Le Mystère II est équipé principalement de deux canons DEFA 541 de 30 mm, montés dans le nez. Cette artillerie lourde lui permet d’engager tant des chasseurs ennemis que des cibles au sol, renforçant son rôle de chasseur-bombardier et d’appui rapproché. Sa capacité d’emport atteint 550 kg de bombes ou de roquettes sous les ailes. Les séries et variantes testent aussi l’ajout de canons Hispano de 20 mm selon les besoins.
Pour les pilotes, manier ce type d’armement à très haute vitesse marque un tournant : le supersonique impose une nouvelle maîtrise technique et des automatismes adaptés au combat moderne.

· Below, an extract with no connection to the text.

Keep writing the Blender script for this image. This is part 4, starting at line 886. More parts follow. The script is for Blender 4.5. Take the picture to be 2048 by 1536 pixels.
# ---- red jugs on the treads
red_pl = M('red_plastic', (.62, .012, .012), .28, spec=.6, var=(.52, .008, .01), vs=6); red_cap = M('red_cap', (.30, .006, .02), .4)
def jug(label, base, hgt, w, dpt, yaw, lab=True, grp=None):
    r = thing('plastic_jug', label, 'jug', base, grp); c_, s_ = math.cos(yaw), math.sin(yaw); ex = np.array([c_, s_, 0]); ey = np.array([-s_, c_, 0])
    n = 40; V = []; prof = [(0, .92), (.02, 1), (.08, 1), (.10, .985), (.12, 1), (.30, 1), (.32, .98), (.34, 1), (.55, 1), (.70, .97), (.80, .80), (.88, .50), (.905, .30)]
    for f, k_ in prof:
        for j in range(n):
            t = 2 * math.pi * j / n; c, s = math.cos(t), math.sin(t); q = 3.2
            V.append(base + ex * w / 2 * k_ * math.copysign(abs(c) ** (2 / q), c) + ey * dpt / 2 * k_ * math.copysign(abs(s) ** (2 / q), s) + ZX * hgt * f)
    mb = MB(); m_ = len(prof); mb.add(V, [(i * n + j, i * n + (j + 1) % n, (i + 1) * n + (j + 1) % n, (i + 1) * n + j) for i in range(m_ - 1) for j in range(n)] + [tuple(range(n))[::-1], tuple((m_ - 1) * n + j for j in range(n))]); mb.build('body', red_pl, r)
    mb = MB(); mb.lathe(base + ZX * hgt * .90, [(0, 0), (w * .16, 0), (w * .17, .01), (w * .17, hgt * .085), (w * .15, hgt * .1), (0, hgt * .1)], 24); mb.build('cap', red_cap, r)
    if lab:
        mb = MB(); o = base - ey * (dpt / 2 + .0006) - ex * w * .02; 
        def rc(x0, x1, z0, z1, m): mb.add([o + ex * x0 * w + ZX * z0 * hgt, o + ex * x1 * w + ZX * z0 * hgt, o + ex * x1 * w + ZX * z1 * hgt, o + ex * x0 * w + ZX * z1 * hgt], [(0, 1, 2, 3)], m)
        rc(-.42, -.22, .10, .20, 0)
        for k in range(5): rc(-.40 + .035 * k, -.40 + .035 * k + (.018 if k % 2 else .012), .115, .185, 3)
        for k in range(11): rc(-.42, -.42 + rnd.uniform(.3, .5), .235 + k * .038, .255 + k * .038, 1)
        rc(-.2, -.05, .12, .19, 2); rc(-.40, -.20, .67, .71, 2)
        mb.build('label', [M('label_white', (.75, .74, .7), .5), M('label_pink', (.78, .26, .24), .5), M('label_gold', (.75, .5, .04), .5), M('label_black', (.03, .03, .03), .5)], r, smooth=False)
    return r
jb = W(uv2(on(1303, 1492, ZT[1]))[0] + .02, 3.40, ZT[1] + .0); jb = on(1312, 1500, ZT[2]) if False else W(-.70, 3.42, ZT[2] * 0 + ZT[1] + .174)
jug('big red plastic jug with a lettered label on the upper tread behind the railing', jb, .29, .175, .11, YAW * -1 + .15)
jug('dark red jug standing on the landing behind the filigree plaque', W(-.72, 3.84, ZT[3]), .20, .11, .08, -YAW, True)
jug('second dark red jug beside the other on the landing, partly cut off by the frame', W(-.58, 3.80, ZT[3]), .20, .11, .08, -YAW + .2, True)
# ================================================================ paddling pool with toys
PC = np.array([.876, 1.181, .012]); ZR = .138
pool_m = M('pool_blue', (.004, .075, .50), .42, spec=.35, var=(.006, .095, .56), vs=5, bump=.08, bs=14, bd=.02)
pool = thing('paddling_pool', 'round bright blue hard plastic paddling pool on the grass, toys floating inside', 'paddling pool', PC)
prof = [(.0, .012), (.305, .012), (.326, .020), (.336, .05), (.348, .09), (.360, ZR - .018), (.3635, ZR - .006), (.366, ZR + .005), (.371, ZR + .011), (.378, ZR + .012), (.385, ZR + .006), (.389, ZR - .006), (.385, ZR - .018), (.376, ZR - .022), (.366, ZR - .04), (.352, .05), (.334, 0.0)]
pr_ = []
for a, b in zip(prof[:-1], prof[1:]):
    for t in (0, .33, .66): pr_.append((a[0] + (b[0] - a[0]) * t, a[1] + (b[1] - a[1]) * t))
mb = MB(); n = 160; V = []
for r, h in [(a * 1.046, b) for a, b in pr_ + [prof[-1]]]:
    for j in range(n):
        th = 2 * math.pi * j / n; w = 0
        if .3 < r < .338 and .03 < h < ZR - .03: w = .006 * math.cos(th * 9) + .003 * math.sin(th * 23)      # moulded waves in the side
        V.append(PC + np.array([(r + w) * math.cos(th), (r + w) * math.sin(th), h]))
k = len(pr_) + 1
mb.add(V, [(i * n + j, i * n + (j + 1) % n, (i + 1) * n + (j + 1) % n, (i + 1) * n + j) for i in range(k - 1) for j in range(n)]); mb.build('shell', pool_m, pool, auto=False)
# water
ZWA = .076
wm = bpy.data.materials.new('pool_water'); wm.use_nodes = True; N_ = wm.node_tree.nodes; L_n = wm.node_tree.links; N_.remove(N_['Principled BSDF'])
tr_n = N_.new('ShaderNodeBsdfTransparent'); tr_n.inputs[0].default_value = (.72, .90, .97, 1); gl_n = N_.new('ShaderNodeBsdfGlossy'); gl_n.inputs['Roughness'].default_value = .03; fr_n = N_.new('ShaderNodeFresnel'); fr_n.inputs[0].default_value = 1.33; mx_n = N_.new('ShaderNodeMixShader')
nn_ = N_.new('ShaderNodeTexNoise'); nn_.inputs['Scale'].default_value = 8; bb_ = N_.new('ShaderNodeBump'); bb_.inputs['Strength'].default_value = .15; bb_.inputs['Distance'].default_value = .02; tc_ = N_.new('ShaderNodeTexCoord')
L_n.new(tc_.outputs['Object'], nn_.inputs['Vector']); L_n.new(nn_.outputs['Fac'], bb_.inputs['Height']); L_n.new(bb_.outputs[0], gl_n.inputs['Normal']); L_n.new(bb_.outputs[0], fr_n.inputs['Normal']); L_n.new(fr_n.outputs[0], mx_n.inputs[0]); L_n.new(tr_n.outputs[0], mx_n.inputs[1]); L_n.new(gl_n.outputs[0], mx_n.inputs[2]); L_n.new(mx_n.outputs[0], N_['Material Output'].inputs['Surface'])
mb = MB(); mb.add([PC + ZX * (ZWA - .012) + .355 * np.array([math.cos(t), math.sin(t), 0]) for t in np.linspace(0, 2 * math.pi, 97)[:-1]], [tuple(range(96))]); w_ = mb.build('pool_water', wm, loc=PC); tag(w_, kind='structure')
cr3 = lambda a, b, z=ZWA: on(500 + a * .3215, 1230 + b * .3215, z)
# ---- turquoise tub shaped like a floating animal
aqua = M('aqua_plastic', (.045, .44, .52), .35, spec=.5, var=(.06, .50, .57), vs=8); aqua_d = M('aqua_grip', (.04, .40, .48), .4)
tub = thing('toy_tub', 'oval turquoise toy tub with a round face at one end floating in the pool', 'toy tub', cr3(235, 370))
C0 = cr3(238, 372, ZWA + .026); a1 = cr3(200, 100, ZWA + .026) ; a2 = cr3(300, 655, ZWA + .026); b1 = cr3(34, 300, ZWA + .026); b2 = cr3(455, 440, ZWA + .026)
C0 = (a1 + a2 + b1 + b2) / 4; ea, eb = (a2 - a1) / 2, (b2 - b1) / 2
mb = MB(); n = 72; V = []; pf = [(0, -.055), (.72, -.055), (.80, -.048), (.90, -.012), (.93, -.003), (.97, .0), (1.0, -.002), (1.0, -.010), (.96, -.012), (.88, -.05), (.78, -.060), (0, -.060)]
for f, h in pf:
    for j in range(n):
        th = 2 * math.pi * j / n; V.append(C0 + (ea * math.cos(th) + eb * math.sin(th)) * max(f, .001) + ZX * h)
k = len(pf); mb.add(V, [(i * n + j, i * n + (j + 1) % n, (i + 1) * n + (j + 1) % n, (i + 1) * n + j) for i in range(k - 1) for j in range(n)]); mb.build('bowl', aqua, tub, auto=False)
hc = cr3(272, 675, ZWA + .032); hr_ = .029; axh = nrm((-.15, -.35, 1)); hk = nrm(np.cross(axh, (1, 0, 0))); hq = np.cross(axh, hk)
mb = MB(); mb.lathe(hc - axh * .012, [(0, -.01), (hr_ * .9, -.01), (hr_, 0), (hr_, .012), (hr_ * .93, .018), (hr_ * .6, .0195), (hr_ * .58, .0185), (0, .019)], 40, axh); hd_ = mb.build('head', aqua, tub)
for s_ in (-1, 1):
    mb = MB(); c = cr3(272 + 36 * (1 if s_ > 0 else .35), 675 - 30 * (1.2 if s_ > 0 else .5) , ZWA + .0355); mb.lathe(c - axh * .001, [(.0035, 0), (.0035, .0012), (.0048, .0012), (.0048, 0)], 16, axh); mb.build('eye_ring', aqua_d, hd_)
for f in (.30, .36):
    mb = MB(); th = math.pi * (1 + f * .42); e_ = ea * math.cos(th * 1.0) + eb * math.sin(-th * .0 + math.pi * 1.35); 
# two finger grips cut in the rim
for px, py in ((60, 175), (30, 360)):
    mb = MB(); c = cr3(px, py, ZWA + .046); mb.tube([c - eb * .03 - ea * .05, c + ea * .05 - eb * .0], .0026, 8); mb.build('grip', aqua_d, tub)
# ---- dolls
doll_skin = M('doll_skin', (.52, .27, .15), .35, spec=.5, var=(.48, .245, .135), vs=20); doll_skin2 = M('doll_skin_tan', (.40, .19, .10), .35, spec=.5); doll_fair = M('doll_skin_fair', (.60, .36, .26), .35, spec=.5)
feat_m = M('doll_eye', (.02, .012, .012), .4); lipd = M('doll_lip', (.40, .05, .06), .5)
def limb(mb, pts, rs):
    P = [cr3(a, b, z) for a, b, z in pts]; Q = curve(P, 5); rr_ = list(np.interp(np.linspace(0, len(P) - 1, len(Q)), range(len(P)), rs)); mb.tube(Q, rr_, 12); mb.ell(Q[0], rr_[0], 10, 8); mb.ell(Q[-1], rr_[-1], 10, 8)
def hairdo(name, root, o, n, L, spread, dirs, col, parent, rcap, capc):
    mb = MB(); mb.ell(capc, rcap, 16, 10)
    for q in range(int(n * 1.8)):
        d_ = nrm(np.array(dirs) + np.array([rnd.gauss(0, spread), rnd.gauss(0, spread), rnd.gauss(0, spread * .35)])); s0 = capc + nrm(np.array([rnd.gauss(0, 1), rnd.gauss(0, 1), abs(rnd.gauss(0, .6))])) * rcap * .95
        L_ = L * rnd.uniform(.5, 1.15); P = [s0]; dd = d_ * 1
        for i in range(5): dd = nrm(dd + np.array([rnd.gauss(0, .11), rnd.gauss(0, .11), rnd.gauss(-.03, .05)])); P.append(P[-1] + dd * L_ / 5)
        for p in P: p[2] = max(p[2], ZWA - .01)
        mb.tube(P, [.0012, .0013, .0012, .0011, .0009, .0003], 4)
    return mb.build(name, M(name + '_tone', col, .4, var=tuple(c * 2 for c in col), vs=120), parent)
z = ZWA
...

À l’étranger, l’avion est testé par Israël et approché par l’Inde, sans convaincre : les retours sont mitigés, et les commandes attendues sont converties vers son successeur, le Mystère IV.

Le secret du bang supersonique
Dès que le Mystère II atteint et dépasse la vitesse du son, il crée un phénomène singulier en compressant brutalement les molécules d’air sur sa trajectoire. Les ondes sonores émises par l’appareil, qui se dispersaient sans heurt à basse vitesse, se compressent et fusionnent lorsqu’il approche de Mach 1. À ce point critique, aucune onde ne peut précéder l’avion : elles se regroupent alors en une onde de choc, formant un cône (le cône de Mach) qui suit le trajet du chasseur.
Chaque personne située dans la zone traversée par le bord de ce cône entend le fameux « bang » supersonique, résultat d’une soudaine élévation de pression. L’onde de choc est aussi synonyme de contraintes mécaniques pour l’appareil, demandant une structure pensée pour supporter le brutal changement des conditions aérodynamiques. Les ingénieurs doivent donc adapter les formes et matériaux pour que le Mystère II franchisse le mur du son sans dommage, prouvant la capacité de la France à maîtriser ces technologies.
Le savais-tu ?
Le claquement d’un fouet long et souple résulte du passage de son extrémité en supersonique.
Arrivée rapide du Mystère IV
Le Mystère II, conçu dans la précipitation de la compétition technologique, apporte autant d’innovations que de soucis pour les mécaniciens. Sa fiabilité reste moyenne : pannes moteur, trains d’atterrissage « délicats », cellules fragiles… L’appareil ne supporte pas longtemps un rythme opérationnel intensif. Les techniciens de l’Armée de l’Air multiplient les interventions pour limiter l’usure et la casse sur les unités, ce qui réduit sa disponibilité.
Ce manque de robustesse précipite l’arrivée rapide du Mystère IV, mieux conçu et plus fiable, qui le relègue vite au rôle d’appareil expérimental ou de formation. Pourtant, les souvenirs du Mystère II restent ceux de l’audace et de la prise de risque.
Pour l’histoire, le Mystère II cède la place à des modèles plus robustes et performants, mais marque à jamais l’entrée de l’Hexagone dans la modernité aérienne. Il inspire la lignée des Mirage, rois des cieux à Mach 2 et plus, symboles ultimes de l’audace et de l’excellence tricolore.